The problem:
Reproduce exactly the lines below, from the first one through the line containing "b = nb(); loft(b, [ring(.1858, 1.602), ring(.1858, 1.5935)]);", and omit any pictures.

=== Source excerpt ===

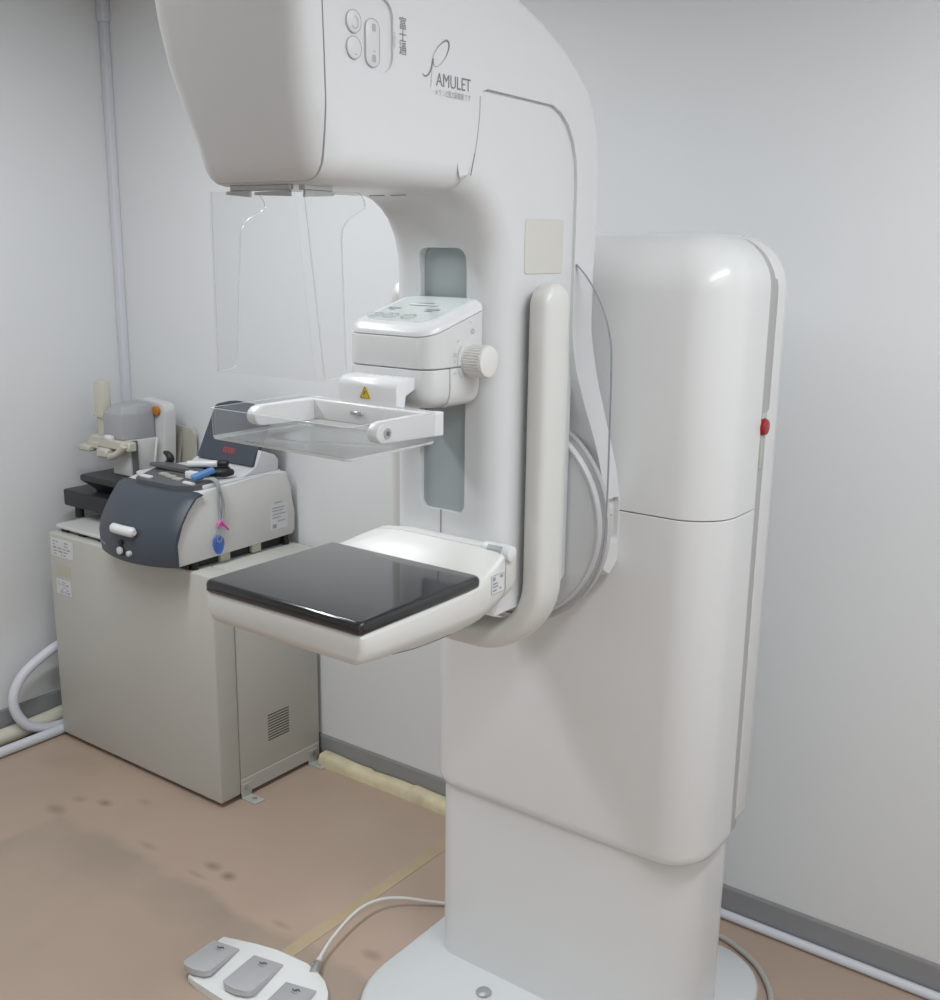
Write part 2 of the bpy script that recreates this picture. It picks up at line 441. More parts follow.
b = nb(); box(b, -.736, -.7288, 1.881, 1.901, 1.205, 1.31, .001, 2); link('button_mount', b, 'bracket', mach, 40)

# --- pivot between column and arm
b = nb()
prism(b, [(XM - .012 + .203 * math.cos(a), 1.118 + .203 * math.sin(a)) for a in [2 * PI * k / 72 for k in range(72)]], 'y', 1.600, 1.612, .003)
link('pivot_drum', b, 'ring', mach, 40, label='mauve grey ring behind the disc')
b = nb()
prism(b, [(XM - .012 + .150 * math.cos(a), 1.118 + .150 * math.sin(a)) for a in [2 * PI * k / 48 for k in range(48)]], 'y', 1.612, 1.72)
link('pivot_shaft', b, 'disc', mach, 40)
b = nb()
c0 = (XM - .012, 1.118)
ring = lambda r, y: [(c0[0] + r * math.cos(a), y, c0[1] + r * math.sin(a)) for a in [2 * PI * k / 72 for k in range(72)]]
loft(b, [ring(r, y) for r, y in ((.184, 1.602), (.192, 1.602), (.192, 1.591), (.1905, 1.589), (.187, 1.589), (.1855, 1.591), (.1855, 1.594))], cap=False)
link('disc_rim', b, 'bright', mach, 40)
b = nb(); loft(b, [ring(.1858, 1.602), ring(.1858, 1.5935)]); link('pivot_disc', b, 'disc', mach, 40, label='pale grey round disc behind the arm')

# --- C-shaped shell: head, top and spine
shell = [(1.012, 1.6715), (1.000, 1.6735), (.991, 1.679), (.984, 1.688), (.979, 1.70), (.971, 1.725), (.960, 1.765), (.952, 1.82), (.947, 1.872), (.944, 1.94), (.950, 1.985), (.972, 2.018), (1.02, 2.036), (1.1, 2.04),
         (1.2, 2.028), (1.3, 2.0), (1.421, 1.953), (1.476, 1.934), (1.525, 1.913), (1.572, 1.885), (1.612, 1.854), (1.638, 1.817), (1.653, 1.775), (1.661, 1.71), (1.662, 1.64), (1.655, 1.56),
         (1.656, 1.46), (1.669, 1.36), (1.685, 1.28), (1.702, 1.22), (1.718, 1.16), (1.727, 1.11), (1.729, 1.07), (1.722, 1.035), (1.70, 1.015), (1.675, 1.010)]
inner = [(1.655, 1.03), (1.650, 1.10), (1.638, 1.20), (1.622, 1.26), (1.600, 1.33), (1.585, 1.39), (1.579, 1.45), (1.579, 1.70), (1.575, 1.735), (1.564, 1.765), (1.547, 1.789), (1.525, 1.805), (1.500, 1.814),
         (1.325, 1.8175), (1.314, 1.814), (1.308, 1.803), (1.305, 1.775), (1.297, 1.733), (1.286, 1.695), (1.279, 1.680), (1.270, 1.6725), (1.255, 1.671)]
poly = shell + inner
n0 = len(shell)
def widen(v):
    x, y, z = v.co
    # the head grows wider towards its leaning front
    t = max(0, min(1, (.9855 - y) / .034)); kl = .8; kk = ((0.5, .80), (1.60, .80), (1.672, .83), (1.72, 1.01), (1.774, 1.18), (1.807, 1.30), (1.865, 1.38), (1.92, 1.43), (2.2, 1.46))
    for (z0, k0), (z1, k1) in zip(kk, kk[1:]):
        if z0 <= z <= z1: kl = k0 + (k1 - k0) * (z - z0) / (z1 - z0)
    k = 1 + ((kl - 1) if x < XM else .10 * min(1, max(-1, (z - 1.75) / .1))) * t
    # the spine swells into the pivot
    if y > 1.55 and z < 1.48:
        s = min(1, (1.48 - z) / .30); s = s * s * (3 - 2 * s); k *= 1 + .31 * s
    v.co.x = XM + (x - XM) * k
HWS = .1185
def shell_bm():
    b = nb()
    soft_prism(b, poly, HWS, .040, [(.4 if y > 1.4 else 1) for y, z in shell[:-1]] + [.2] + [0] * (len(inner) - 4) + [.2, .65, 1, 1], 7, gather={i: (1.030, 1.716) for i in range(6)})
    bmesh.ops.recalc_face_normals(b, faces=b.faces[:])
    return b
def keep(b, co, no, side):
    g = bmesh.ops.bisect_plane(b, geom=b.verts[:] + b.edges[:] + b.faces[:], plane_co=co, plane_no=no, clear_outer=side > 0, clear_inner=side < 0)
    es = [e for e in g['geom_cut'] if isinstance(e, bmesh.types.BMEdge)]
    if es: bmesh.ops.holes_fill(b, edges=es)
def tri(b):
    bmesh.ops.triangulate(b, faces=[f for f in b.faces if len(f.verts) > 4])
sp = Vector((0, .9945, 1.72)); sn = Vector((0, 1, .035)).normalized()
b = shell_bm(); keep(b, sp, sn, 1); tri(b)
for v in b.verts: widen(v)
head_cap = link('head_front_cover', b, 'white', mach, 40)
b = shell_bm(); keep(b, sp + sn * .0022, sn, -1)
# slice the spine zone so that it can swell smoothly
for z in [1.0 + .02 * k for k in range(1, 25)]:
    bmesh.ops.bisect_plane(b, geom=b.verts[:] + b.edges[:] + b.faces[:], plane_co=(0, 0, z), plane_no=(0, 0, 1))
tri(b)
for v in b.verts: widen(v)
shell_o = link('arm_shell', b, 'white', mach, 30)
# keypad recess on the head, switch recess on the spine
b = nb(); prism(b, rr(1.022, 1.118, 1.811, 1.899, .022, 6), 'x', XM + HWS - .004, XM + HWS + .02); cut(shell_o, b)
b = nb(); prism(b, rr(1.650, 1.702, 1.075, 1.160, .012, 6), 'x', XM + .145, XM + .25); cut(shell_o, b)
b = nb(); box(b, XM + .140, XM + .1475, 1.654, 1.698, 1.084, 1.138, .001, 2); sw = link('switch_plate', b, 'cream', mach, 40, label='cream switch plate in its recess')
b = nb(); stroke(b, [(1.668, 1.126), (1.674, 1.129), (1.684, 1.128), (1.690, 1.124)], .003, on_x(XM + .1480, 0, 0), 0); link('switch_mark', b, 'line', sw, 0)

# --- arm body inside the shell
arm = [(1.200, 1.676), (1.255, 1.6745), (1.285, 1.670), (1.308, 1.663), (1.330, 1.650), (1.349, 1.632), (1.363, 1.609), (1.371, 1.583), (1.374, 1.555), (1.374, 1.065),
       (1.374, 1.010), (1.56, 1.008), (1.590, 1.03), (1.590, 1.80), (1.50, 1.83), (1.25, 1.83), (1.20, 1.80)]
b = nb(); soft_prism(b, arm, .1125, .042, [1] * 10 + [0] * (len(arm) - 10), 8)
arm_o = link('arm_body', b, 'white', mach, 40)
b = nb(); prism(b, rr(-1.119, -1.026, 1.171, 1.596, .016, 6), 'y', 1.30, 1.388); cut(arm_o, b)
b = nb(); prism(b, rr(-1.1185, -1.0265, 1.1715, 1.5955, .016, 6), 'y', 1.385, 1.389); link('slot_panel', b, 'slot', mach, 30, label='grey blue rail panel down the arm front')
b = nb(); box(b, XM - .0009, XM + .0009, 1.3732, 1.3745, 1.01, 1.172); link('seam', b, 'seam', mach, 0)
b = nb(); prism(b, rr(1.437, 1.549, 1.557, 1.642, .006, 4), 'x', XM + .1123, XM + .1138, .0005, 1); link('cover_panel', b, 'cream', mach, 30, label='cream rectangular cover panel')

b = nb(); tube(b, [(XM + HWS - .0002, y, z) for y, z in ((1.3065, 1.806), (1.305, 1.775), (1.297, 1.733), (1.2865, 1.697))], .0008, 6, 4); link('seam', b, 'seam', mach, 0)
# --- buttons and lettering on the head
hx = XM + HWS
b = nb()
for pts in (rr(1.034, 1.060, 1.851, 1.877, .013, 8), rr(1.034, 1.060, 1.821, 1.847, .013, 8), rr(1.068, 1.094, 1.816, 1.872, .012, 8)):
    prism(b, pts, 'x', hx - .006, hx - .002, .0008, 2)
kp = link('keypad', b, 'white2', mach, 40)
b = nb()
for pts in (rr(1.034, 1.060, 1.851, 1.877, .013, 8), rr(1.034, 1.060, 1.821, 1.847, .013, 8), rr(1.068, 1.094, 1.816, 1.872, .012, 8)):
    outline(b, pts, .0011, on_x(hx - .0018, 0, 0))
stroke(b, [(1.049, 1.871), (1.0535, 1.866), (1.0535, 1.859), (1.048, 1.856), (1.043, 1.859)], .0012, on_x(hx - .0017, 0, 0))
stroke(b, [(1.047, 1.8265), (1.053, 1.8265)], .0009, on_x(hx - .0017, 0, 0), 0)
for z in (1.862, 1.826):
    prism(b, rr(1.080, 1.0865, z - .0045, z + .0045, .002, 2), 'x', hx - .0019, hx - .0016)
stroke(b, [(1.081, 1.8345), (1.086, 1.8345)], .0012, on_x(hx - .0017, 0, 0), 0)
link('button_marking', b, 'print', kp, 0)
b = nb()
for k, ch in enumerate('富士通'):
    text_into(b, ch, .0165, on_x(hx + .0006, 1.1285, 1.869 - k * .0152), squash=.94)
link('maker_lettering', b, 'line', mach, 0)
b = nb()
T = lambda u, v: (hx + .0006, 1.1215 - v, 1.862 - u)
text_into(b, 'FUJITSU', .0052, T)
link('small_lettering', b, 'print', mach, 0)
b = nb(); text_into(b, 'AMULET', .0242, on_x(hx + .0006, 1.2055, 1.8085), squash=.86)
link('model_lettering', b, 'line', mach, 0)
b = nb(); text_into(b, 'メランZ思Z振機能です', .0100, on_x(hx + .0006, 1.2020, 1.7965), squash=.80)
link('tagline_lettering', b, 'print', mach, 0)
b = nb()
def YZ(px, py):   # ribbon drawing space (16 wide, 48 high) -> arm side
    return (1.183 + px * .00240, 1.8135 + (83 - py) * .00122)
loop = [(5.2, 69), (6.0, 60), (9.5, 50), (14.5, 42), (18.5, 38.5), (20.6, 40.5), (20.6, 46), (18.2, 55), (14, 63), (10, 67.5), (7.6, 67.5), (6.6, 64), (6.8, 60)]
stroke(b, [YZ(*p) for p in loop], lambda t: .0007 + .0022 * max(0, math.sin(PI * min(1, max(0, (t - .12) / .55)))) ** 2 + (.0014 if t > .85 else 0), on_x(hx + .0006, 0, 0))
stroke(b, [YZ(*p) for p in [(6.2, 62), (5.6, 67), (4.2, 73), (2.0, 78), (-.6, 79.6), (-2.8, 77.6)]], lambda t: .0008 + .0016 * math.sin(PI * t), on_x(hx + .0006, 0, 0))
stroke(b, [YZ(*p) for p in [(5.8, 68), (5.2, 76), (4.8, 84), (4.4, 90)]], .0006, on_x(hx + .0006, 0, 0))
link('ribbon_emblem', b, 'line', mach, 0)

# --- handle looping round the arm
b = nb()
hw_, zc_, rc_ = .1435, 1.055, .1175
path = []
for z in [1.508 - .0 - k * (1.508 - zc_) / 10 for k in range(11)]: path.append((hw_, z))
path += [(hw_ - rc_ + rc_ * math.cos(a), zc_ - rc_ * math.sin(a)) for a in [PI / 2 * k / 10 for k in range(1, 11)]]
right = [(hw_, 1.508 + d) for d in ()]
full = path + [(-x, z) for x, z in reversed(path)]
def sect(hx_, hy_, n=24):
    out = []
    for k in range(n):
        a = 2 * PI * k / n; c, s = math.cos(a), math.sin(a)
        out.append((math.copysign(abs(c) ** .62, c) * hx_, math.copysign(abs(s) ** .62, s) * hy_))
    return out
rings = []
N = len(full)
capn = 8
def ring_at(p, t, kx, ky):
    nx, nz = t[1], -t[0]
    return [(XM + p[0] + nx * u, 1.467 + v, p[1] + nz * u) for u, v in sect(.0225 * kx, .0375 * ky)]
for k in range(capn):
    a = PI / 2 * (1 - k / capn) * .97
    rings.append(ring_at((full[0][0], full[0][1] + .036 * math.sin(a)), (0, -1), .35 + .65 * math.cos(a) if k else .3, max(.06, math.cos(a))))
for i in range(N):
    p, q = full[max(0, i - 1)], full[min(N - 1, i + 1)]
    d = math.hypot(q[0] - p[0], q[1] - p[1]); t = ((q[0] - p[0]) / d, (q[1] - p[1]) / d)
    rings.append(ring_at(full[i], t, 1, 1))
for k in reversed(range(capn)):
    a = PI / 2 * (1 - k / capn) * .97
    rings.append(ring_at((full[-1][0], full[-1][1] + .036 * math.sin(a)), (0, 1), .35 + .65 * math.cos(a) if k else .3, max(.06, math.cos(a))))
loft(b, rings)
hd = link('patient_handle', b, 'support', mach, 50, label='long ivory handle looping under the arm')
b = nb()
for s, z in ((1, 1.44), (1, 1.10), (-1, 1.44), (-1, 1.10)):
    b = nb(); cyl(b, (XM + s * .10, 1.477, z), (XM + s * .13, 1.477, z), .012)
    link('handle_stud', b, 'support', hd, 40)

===

Solved problem:
Write part 2 of the bpy script that recreates this picture. It picks up at line 441. More parts follow.
b = nb(); box(b, -.736, -.7288, 1.881, 1.901, 1.205, 1.31, .001, 2); link('button_mount', b, 'bracket', mach, 40)

# --- pivot between column and arm
b = nb()
prism(b, [(XM - .012 + .203 * math.cos(a), 1.118 + .203 * math.sin(a)) for a in [2 * PI * k / 72 for k in range(72)]], 'y', 1.600, 1.612, .003)
link('pivot_drum', b, 'ring', mach, 40, label='mauve grey ring behind the disc')
b = nb()
prism(b, [(XM - .012 + .150 * math.cos(a), 1.118 + .150 * math.sin(a)) for a in [2 * PI * k / 48 for k in range(48)]], 'y', 1.612, 1.72)
link('pivot_shaft', b, 'disc', mach, 40)
b = nb()
c0 = (XM - .012, 1.118)
ring = lambda r, y: [(c0[0] + r * math.cos(a), y, c0[1] + r * math.sin(a)) for a in [2 * PI * k / 72 for k in range(72)]]
loft(b, [ring(r, y) for r, y in ((.184, 1.602), (.192, 1.602), (.192, 1.591), (.1905, 1.589), (.187, 1.589), (.1855, 1.591), (.1855, 1.594))], cap=False)
link('disc_rim', b, 'bright', mach, 40)
b = nb(); loft(b, [ring(.1858, 1.602), ring(.1858, 1.5935)]); link('pivot_disc', b, 'disc', mach, 40, label='pale grey round disc behind the arm')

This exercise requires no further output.